• [Set exercise]:
Take every line that has the string "pixels" and copy it out.

• [Provided material]:
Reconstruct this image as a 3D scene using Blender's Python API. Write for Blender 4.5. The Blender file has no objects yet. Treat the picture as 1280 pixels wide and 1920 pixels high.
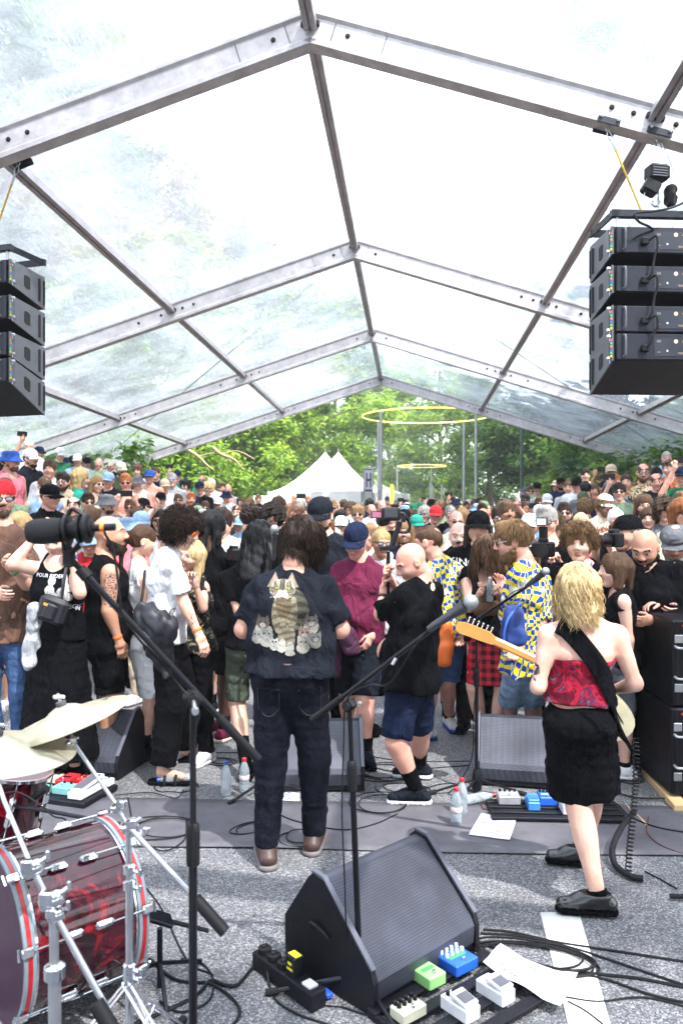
import bpy, math, random
import numpy as np
from mathutils import Vector, Matrix
from mathutils.bvhtree import BVHTree
random.seed(7); np.random.seed(7)
sc = bpy.context.scene
col = sc.collection
F = 1920 * 28 / 36.0            # focal length in photo pixels
CAMZ = 1.8
# ---------------------------------------------------------------- camera, sky, sun
cam = bpy.data.cameras.new('camera'); camo = bpy.data.objects.new('camera', cam); col.objects.link(camo)
cam.sensor_fit = 'VERTICAL'; cam.sensor_height = 36; cam.lens = 28
cam.clip_start = 0.05; cam.clip_end = 600
cam.dof.use_dof = True; cam.dof.focus_distance = 4.6; cam.dof.aperture_fstop = 4.0
camo.location = (0, 0, CAMZ); camo.rotation_euler = (math.radians(90), 0, 0)
sc.camera = camo
SUN_EL, SUN_AZ = 56.0, 142.0     # azimuth measured from +Y towards +X
w = bpy.data.worlds.new('World'); sc.world = w; w.use_nodes = True
nt = w.node_tree; nt.nodes.clear()
sky = nt.nodes.new('ShaderNodeTexSky'); sky.sky_type = 'NISHITA'; sky.sun_disc = False
sky.sun_elevation = math.radians(SUN_EL); sky.sun_rotation = math.radians(SUN_AZ)
sky.air_density = 1.0; sky.dust_density = 3.0; sky.ozone_density = 1.0
tc = nt.nodes.new('ShaderNodeTexCoord'); nz = nt.nodes.new('ShaderNodeTexNoise')
nz.inputs['Scale'].default_value = 2.2; nz.inputs['Detail'].default_value = 6; nz.inputs['Roughness'].default_value = 0.6
rp = nt.nodes.new('ShaderNodeValToRGB'); rp.color_ramp.elements[0].position = 0.34; rp.color_ramp.elements[1].position = 0.62
mx = nt.nodes.new('ShaderNodeMixRGB'); mx.inputs[2].default_value = (12.5, 13.1, 14.4, 1)
bg = nt.nodes.new('ShaderNodeBackground'); bg.inputs['Strength'].default_value = 0.13
out = nt.nodes.new('ShaderNodeOutputWorld')
L = nt.links.new
L(tc.outputs['Generated'], nz.inputs['Vector']); L(nz.outputs['Fac'], rp.inputs['Fac'])
L(rp.outputs['Color'], mx.inputs[0]); L(sky.outputs['Color'], mx.inputs[1]); L(mx.outputs['Color'], bg.inputs['Color']); L(bg.outputs['Background'], out.inputs['Surface'])
sl = bpy.data.lights.new('sun', 'SUN'); sl.energy = 4.5; sl.angle = math.radians(0.6); sl.color = (1.0, 0.95, 0.88)
so = bpy.data.objects.new('sun', sl); col.objects.link(so)
az, el = math.radians(SUN_AZ), math.radians(SUN_EL)
sd = Vector((math.sin(az) * math.cos(el), math.cos(az) * math.cos(el), math.sin(el)))
so.rotation_euler = sd.to_track_quat('Z', 'Y').to_euler(); so.location = sd * 60
sc.view_settings.view_transform = 'Standard'; sc.view_settings.look = 'None'
sc.view_settings.exposure = 1.65; sc.view_settings.gamma = 1.0
sc.view_settings.use_curve_mapping = False
sc.render.engine = 'CYCLES'
sc.cycles.max_bounces = 8; sc.cycles.transparent_max_bounces = 16; sc.cycles.diffuse_bounces = 3; sc.cycles.glossy_bounces = 3; sc.cycles.transmission_bounces = 4
sc.cycles.caustics_reflective = False; sc.cycles.caustics_refractive = False
sc.cycles.use_denoising = True
# ---------------------------------------------------------------- helpers
def A(*a): return np.array(a, float)
def nrm(v):
 v = np.asarray(v, float); return v / max(1e-9, np.linalg.norm(v))
def W(px, py, d):                # point of the place seen at photo pixel (px,py), d metres along the street
 return A((px - 640) / F * d, d, CAMZ - (py - 960) / F * d)
def G(px, py, z=0.0):            # point on a level of height z seen at that pixel
 d = F * (CAMZ - z) / (py - 960.0); return A((px - 640) / F * d, d, z)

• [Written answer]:
Reconstruct this image as a 3D scene using Blender's Python API. Write for Blender 4.5. The Blender file has no objects yet. Treat the picture as 1280 pixels wide and 1920 pixels high.
F = 1920 * 28 / 36.0            # focal length in photo pixels